Can you stop a PDC? Assessing the impact of vertical topographic barriers on channelised, aerated, dense granular currents
Jordan Chenery1 , Rebecca Williams2, Natasha Dowey3, Pete Rowley4, Rob Thomas1
Affiliations: 1Energy and Environment Institute, University of Hull, Hull, UK; 2School of Environmental Sciences, University of Hull, Hull, UK; 3Department of the Natural and Built Environment, Sheffield Hallam University, Sheffield, UK; 4School of Earth Sciences, University of Bristol, Bristol, UKĀ
Presentation type: Poster
Presentation time: Friday 16:30 - 18:00, Room Poster Hall
Poster Board Number: 169
Programme No: 3.9.8
Abstract
Pyroclastic density currents (PDCs) are hazardous volcanic flows that have the potential to surmount topographic highs. Topography can deflect or reflect PDCs and topographic barriers are sometimes used to delineate inundation areas in hazard assessment. However, how PDCs interact with topography is not well understood. Past experimental studies have found that all (or part) of a dilute current can overtop topography, depending on the height of the barrier with respect to current thickness and the momentum of the flow. The effect of topography on the basal granular layer of a PDC has not previously been investigated. Here, we quantify the effects of different vertical topographic barriers (varying in height and barrier position relative to the current source) on flow velocity, runout length and the behaviour of aerated dense-granular currents (analogous to dense granular PDCs) in an experimental flume. Short lived (<3 s) currents are allowed to propagate downstream from source and impact the barriers.
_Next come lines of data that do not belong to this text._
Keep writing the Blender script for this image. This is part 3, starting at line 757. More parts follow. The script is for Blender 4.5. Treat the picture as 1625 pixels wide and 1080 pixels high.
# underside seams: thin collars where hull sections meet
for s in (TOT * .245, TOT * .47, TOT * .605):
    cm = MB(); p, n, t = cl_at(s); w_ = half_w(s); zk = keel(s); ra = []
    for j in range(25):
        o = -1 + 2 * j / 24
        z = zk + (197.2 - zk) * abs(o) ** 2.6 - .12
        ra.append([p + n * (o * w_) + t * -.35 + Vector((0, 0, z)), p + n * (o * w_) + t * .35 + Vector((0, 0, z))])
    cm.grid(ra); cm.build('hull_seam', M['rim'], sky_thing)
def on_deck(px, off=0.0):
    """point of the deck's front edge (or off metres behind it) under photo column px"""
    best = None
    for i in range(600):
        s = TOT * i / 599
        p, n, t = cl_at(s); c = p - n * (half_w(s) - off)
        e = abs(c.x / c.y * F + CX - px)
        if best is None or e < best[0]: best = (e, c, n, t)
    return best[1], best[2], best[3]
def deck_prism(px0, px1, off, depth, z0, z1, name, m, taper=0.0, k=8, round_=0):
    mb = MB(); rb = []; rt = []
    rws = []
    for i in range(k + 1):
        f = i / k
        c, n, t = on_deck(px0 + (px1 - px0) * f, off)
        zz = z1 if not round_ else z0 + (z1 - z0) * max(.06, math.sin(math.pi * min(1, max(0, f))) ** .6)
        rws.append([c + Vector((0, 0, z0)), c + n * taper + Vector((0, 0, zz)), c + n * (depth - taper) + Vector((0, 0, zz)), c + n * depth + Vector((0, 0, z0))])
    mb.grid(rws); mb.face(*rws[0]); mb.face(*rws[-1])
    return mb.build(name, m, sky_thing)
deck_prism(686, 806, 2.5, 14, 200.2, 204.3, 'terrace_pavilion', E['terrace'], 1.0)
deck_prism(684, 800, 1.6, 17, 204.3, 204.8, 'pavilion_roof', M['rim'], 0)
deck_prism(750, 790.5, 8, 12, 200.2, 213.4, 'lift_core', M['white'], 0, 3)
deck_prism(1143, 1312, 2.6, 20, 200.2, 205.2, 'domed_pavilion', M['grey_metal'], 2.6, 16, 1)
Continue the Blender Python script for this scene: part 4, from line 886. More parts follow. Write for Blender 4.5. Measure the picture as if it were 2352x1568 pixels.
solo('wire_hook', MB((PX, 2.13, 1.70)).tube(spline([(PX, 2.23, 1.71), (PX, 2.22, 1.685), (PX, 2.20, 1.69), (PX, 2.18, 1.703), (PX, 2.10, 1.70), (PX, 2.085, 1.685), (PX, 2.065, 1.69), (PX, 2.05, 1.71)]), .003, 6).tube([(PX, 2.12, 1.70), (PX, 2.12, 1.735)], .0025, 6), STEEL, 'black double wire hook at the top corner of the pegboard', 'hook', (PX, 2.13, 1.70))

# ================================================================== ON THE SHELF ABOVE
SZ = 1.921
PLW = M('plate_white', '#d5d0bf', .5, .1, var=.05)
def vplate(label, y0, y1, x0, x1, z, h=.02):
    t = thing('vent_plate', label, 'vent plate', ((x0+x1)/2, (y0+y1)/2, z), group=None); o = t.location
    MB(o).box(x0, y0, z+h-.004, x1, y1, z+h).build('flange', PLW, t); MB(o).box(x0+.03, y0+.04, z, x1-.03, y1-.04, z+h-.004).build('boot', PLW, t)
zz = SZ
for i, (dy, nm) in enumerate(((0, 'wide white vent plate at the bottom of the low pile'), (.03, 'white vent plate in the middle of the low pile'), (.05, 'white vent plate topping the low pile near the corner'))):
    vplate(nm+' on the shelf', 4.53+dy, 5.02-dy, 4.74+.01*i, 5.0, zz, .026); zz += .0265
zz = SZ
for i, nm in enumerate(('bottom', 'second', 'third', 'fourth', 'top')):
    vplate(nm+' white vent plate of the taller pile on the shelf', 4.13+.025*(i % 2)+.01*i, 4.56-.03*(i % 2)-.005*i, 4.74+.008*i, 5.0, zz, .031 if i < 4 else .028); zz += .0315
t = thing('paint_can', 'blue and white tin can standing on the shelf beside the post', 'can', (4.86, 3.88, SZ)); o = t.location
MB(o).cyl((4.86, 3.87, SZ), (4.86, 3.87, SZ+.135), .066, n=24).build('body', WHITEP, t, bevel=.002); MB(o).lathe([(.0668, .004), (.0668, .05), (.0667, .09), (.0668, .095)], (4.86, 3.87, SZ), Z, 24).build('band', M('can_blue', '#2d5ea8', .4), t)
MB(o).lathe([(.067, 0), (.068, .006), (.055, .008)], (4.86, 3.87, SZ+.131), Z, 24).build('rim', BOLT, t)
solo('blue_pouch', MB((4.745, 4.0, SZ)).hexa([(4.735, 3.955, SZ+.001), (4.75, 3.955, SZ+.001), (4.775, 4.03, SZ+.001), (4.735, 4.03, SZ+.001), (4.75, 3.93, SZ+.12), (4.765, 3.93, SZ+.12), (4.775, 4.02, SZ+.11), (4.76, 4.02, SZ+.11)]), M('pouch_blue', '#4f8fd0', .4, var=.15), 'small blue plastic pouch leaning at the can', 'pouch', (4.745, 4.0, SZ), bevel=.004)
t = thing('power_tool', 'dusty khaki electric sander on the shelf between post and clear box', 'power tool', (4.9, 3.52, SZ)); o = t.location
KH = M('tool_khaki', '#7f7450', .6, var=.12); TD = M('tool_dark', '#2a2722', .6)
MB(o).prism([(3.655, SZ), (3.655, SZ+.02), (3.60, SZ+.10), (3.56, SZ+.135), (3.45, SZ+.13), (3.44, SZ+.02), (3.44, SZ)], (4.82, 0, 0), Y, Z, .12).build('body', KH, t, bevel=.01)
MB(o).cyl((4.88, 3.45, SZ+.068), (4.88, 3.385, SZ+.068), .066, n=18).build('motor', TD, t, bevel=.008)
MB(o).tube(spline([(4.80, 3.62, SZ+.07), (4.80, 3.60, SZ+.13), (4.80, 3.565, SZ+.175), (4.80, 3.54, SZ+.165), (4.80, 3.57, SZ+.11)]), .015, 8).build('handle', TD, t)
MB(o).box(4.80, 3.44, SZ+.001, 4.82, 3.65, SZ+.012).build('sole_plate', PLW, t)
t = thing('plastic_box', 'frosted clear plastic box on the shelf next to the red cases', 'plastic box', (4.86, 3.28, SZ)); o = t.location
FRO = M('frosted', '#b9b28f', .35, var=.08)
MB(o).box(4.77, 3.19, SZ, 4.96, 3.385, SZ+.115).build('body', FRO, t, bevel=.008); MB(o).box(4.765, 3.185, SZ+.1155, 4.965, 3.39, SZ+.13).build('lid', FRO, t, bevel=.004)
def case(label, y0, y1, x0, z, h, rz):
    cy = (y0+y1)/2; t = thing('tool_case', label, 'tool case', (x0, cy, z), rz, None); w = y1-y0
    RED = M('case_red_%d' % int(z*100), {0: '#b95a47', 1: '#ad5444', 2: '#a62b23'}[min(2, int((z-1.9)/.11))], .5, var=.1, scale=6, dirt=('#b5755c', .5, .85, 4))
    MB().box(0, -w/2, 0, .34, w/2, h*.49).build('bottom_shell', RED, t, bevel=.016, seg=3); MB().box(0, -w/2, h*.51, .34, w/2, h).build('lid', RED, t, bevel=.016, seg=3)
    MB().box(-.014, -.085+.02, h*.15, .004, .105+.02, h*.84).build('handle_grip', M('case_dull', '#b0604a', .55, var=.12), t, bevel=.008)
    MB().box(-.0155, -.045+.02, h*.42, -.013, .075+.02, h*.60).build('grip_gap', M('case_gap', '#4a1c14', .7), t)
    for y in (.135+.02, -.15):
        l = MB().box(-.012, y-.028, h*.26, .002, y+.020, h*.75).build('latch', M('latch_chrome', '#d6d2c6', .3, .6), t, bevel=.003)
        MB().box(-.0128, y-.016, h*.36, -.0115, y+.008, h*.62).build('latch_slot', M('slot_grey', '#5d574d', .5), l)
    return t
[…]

Our results show that the nature of current interaction with a barrier is dependent upon the ratio of barrier height to current thickness (hbarrier/hcurrent). For instance, values of hbarrier/hcurrent of <~2.7 result in the arriving current lifting off and following a ballistic trajectory as it overtops the barrier. Our results indicate a linear trend between normalised runout length and hbarrier/hcurrent, and suggest that a vertical barrier needs to be ~4.8 times higher than current thickness to block a channelised dense, granular current. Future analysis will focus on depositional processes and resultant analogue deposits.